There are however incontrovertible problems with a) discipline – the most obvious being that it is ambiguous whether committing fouls benefits or disadvantages your team, b) club fixtures – providing a reliable schedule of matches for the 98 per cent who don’t play at the elite, inter-county level and c) multi-eligibility – the practice of young players being asked to play for a vast number of teams between club, county, college and various age grades.

Championship structures are also in need of reform. No fair competition can place such radically different demands on contestants depending on their provenance. It’s likely that the four-conference initiative, which will square off provinces into eight-county units, will emerge as the most realistic proposal – but even that will face an uphill battle given the tradition of the provincial championships.
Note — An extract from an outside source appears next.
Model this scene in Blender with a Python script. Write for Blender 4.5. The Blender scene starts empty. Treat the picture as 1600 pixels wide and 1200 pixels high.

There are no guarantees that the FRC can be an immediate catalyst for solving all of the problems facing football but such has been the level of engagement with its consultative work that no-one can argue with the authenticity of the identified issues.

Every worthwhile reform in the GAA’s history has been a matter of trial and error: bringing forward proposals and at first being laughed out of it or peremptorily dismissed before the penny eventually drops. We have the qualifier system in both football and hurling because the more ambitious Football Development Committee proposals were blown out of the water but their discussion laid the ground for – albeit less radical – change that was accepted within six months.

The process of reform and improvement of football is now in motion and certainly in the long run, won’t be easily derailed. Change for the better looks inevitable.